Frictional contact is nonlinear while the Fixed Joint is a linear model. This means you may have to do extra work to get the solution to converge such turning on Auto Time Stepping and setting the Initital Substeps to 10 or 100 to get the convergence started.

[Gianluca De Zanet]

Hello peteroznewman,

Thanks for your response, and apologies for my late reply.

Just to follow up this subject, I am now having some doubts about the relationships between the quantites probed by the Beam Probe ("Axial Force", "Torque", "Shear Force at I", "Shear Force at J", "Moment at I", "Moment at J") and the User Defined Results for the Beam elements (i.e. "BEAM_AXIAL_FX", "BEAM_SHEAR_FY", "BEAM_SHEAR_FZ", "BEAM_SHEAR_FSUM", "BEAM_BENDING_MY", "BEAM_BENDING_MZ",  "BEAM_BENDING_MSUM", "BEAM_TORSION_MX").

Apart the obvious "Axial Force" = "BEAM_AXIAL_FX" and "Torque"="BEAM_TORSION_MX", it's not clear to me how to relate the others.
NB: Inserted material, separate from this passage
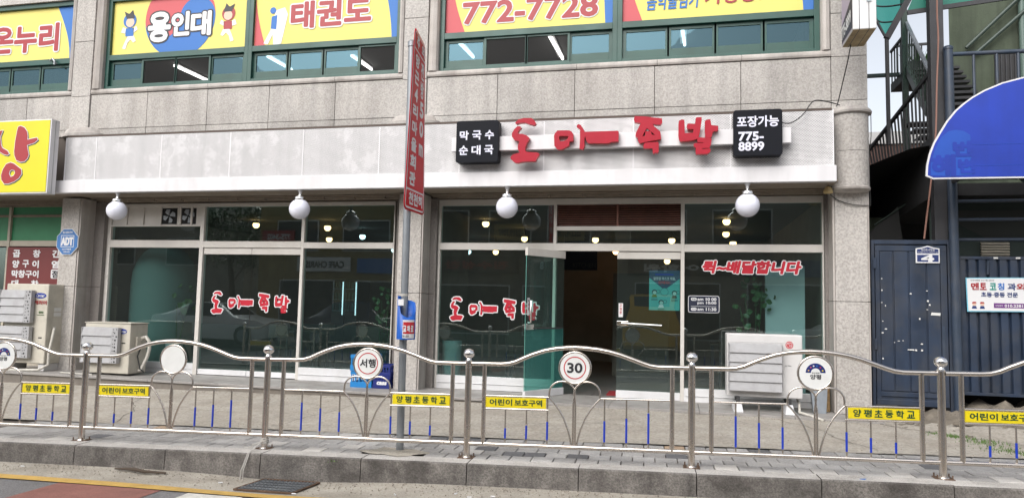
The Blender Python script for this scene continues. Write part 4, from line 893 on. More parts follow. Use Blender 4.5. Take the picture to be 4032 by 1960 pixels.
for x in (-10.85, -10.20): 
    box('foot', M_ACW, A1, x, x+.12, -.72, -.42, .05, .17, .01)
MB().tube([(-10.052, -.60, .75), (-9.99, -.66, .72), (-9.98, -.70, .55), (-10.0, -.72, .35), (-9.98, -.74, .16), (-10.1, -.80, .08), (-10.5, -.86, .065), (-10.75, -.90, .06)], .022, 8).link('hose', M_HOSE, A1, smooth=True)
for z in (1.02, .94): box('sticker', M_PAPER, A1, -10.058, -10.055, -.62, -.48, z, z+.06)
A2 = thing('outdoor_ac_unit', 'single low cream outdoor air conditioner in front of the left window', 'air conditioner', (-8.9, -.75, .05), 'outdoor air conditioner units')
box('casing', M_ACB, A2, -9.30, -8.45, -.75, -.36, .075, .86, .015); box('lid', M_ACB, A2, -9.31, -8.44, -.76, -.35, .862, .875, .004)
louver_guard(A2, -9.27, -8.60, .24, .80, -.83, 4, True, .12)
q = MB(); q.v = [(-8.60+.09*math.cos(R(a)), -.753, .74+.042*math.sin(R(a))) for a in range(0, 360, 12)]; q.f = [tuple(range(30))]; q.mi = [0]; q.link('brand_badge', MATS['badge_blue'], A2)
text('rrier', (-8.61, -.755, .72), .09, .04, M_PW, A2, bold=.01, shear=.2)
box('valve_cover', M_ACB, A2, -8.447, -8.41, -.64, -.44, .5, .66, .008); box('vent_slot', M_BLACK, A2, -8.60, -8.53, -.753, -.75, .55, .565)
MB().tube([(-8.44, -.52, .56), (-8.38, -.56, .64), (-8.30, -.58, .66), (-8.24, -.58, .60), (-8.23, -.57, .48), (-8.27, -.56, .34), (-8.33, -.56, .22), (-8.36, -.58, .13), (-8.41, -.56, .12)], .026, 8).link('hose', M_HOSE, A2, smooth=True)
MB().tube([(-8.44, -.5, .5), (-8.42, -.6, .35), (-8.36, -.6, .15), (-8.30, -.58, .10)], .012, 6).link('cable', M_CABLE, A2)
A3 = thing('outdoor_ac_unit', 'white outdoor air conditioner with round red logo under the delivery lettering', 'air conditioner', (1.06, -.7, .1), 'outdoor air conditioner units')
box('casing', M_ACW, A3, .60, 1.528, -.70, -.34, .19, .995, .015)
louver_guard(A3, .63, 1.275, .27, .875, -.79, 5, False, .006)
box('top_strip', M_ACW, A3, .62, 1.51, -.703, -.70, .89, .893); 
MB().disc((1.37, -.702, .868), .047).link('logo_disc', M_PRED, A3)
MB().disc((1.37, -.7035, .868), .036, r2=.031).link('logo_ring', M_PW, A3); text('L', (1.366, -.703, .852), .014, .034, M_PW, A3, bold=.0); text('G', (1.378, -.703, .855), .018, .02, M_PW, A3, bold=.0); MB().disc((1.355, -.7045, .88), .005, n=10).link('logo_dot', M_PW, A3)
text('set free', (1.31, -.703, .60), .08, .014, M_PBLK, A3, bold=.0)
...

It seems to me that the maximum of the "BEAM_BENDING_MSUM" corresponds to "Moment at I" (in my case), but then I don't get why the minimum of "BEAM_BENDING_MSUM" does not correspond to "Moment at J". In the same way, the maximum of the "BEAM_SHEAR_FSUM" corresponds to "Shear Force at I", while its minimum does not correspond to "Shear Force at J".

I need to sort out these doubts because the Shear Force (Fq) and the Bending Moment (MB) are needed in order to compute the Margin of Safety. Furthermore, as I need only one value for Fq and MB for each bolt, I would say that I should consider their maximum values?